Since then I've tried to ski glaciers with a harness on and have at least 1 if not 2 (depending on party size) ropes of 30m, which only weigh 2-3 lbs.
Glad your experience ended so well. Skip E.
Since then I've tried to ski glaciers with a harness on and have at least 1 if not 2 (depending on party size) ropes of 30m, which only weigh 2-3 lbs.
Glad your experience ended so well. Skip E.
Nice report. It was good seeing you guys up there and thanks for the in the field heads up on the crevasse & slabbage action. My buddy & I intended on a summit bid the next morning, but contented ourselves with doing some laps before it got too warm.
Wow, heart-pounding stuff Amar - it's amazing the push adrenaline and abject fear can give us!! Sounds like you heli-rotated out of that hole. Thanks for sharing the trip and experience. I think I'll take Skip E.'s suggestion and throw on my harness as well - but of course then the rub is, when, and to whom do you tie off to? Everybody needs to agree ahead of time. It's only probabililty catching up with you, that and this La Nina spring with little consolidation or strengthening-up, or sagging and collapsing of those bridges- you might just as well as have been on the Ruth Gl. in late winter. Gerry H
Hello, that was us above you that day except we didn't traverse in from the arm - we ascended the ridge on climber's right and then traversed across at about 2/3rds of the way up when we decided it looked easier to get to Winnies on that side.
Where on the track did you find that crevasse? Was it before or after you joined our track? I'm glad to hear you came out ok. Crevasses were the last thing on our minds - we had neither ropes or harnesses! If you look at the picture in the Beckey book of the WS in the summer its hard to believe its even the same place.

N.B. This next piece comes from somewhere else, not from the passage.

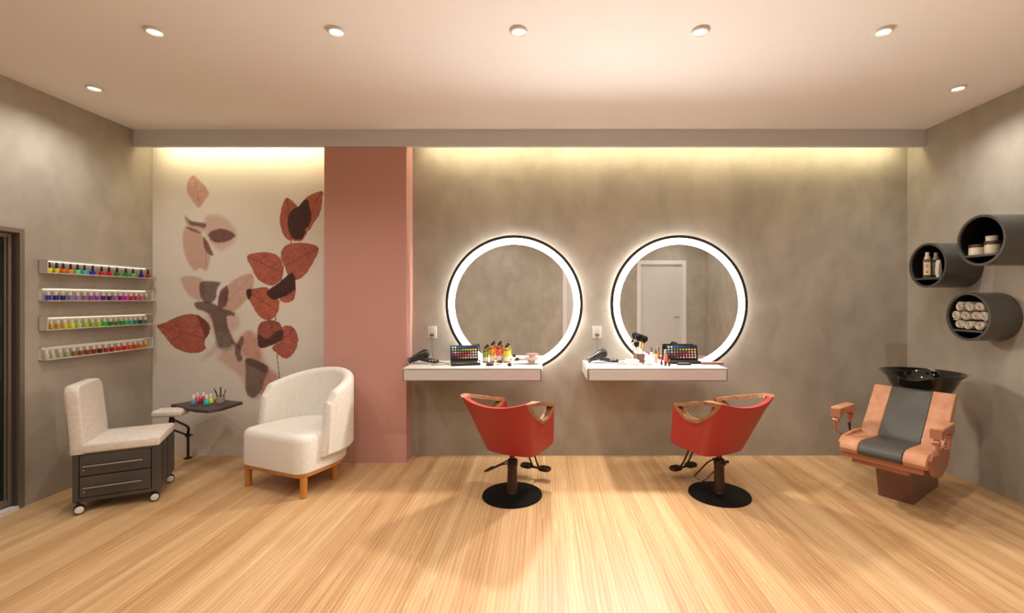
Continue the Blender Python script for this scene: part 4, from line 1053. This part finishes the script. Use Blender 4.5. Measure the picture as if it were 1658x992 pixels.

Where on the track did you find that crevasse? Was it before or after you joined our track? I'm glad to hear you came out ok. Crevasses were the last thing on our minds - we had neither ropes or harnesses! If you look at the picture in the Beckey book of the WS in the summer its hard to believe its even the same place.
If your skin track was the one zig zagging toward the top of the White Salmon just before the plateau, then the crevasse was much lower down (fairly close to fall line from your skin track up high). I think it is a 'shrund associated with one of the rolls (aprons) climber's right of the Hanging Glacier. I've gone up the gut in February in a crappy year & know the crevasse danger doesn't exist there; however, our party chose to go climber's left of the main route.
From the NW Avalanche Daily Forecast Email:
"Reports on Turns All Year indicated lots of late
season powder and also some damp snow conditions on sun
exposed slopes.
Last weekend there was a close call in an avalanche due to
wind transport, a terrain convexity, and a crusted bed
surface. There was also a scare due to a collapsing snow
bridge over a hidden crevasse. Plus there is an ongoing search
for an overdue skier on the west side of Mt Baker."
"Reports on Turns All Year indicated lots of late
season powder and also some damp snow conditions on sun
exposed slopes.
Last weekend there was a close call in an avalanche due to
wind transport, a terrain convexity, and a crusted bed
surface. There was also a scare due to a collapsing snow
bridge over a hidden crevasse. Plus there is an ongoing search
for an overdue skier on the west side of Mt Baker."